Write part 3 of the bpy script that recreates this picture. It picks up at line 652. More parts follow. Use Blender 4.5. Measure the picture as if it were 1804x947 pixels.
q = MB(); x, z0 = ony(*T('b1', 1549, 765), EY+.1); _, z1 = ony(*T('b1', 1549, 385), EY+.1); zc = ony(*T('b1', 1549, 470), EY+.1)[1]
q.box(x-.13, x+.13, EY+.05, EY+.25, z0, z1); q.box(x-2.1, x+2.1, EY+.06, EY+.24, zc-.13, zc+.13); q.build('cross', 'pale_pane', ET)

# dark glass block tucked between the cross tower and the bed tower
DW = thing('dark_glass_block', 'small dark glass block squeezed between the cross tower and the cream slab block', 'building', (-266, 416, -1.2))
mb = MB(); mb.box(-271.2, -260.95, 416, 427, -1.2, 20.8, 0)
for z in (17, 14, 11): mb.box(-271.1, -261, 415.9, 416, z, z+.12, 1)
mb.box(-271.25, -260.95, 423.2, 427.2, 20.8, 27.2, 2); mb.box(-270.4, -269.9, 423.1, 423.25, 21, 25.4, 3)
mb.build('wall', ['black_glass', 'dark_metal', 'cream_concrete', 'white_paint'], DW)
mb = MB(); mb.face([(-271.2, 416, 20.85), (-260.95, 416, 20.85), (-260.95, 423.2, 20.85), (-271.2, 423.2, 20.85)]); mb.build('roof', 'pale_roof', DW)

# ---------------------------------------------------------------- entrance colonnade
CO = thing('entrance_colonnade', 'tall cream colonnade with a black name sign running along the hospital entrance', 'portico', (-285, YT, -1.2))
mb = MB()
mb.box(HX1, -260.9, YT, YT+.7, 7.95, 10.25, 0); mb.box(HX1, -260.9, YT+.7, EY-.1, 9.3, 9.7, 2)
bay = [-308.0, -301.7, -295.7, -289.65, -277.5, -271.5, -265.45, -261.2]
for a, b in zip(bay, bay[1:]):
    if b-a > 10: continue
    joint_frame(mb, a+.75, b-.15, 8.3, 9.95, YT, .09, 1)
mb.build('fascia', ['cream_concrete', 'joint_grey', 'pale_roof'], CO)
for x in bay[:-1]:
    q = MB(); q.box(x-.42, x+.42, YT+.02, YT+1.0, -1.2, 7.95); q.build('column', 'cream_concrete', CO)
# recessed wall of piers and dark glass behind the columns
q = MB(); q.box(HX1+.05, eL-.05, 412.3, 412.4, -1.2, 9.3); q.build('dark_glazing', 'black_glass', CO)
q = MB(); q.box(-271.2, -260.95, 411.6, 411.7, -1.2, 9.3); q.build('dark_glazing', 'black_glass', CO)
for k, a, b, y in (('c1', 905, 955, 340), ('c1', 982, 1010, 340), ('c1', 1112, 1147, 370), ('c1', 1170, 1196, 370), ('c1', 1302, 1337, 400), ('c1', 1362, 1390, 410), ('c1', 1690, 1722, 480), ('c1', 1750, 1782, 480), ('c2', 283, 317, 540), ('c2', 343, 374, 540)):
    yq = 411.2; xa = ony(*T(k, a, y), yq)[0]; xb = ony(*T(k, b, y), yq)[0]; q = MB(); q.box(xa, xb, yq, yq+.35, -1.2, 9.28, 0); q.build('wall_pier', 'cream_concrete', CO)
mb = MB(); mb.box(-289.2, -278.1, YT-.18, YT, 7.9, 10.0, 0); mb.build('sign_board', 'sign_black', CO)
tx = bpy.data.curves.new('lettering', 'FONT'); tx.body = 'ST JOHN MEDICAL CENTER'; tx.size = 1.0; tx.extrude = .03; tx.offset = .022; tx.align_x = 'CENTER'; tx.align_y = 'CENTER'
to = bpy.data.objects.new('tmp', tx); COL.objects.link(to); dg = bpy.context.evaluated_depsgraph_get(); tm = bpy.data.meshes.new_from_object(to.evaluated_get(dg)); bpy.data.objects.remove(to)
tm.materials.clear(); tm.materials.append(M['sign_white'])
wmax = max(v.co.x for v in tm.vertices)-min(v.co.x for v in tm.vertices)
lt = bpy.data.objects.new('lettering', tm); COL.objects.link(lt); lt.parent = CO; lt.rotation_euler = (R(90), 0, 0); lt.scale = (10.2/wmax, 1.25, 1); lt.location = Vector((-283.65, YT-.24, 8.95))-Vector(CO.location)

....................

▸ **Set task**
From the first line above through the line that contains "q.box(x-.13, x+.13, EY+.05, EY+.25, z0, z1);", quote each line exactly. Output nothing more.

▸ **Result for this exercise**
Write part 3 of the bpy script that recreates this picture. It picks up at line 652. More parts follow. Use Blender 4.5. Measure the picture as if it were 1804x947 pixels.
q = MB(); x, z0 = ony(*T('b1', 1549, 765), EY+.1); _, z1 = ony(*T('b1', 1549, 385), EY+.1); zc = ony(*T('b1', 1549, 470), EY+.1)[1]
q.box(x-.13, x+.13, EY+.05, EY+.25, z0, z1); q.box(x-2.1, x+2.1, EY+.06, EY+.24, zc-.13, zc+.13); q.build('cross', 'pale_pane', ET)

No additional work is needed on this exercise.